John Adams American Presidents Teacher Guide


John Adams and the Spirit of Liberty
March 26, 1999 on C-SPAN
Recommended Use:
College Level

C. Bradley Thompson, author of John Adams and the Spirit of Liberty, discusses the political ideals and writings of the second president.


Before Viewing American Presidents
Instruct students to visit C-SPAN's American Presidents web site to learn about John Adams and his presidency.

As a class, discuss the following: What is a moralist? List professions in which morals are a requirement. Why are morals important to these professions? What would happen if people in these professions lacked morals? Should leaders have morals? Why? As a class, identify situations when lack of moral leadership was detrimental to a country, business, people or religious order. What were the effects? How was the leader treated?

Inform students that they are going to view a talk by college professor C. Bradley Thompson on John Adams and his study of political thought. Mr. Thompson asserts that John Adams was a moralist and therefore a great statesman - which he considers to be a rarity in presidential leadership today.

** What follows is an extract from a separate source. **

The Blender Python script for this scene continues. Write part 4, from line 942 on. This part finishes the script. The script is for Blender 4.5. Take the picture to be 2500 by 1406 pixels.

While Viewing American Presidents
Directions: During the talk, take notes on how John Adams' principles and leadership intersected with the following concepts of political philosophy:

    1. Architect of American Democracy

    2. Atlas of Independence

    3. American Enlightenment and the Independence Movement

    4. Rewards of Self-rule

    5. Principles of Liberty and Principles of Government

    6. Sensations of Freedom

    7. Danger of Equality

    8. Unchecked Democratization

    9. Conventional vs Natural inequality


After Viewing American Presidents
Divide students into groups of three and assign each group one of the terms discussed above. The student groups should define the term and summarize its meaning in the following time periods: Colonial, Revolutionary and Modern. Students should then discuss how the term was used to explain the political ideals of John Adams and how these ideals hold to today's standards and political climate.

Each group will share their work with the class. Students can present their findings as Professor Thompson did during the program as a lecture. If computers are available, the class can create their own John Adams web site using the contributions from each group for the site content.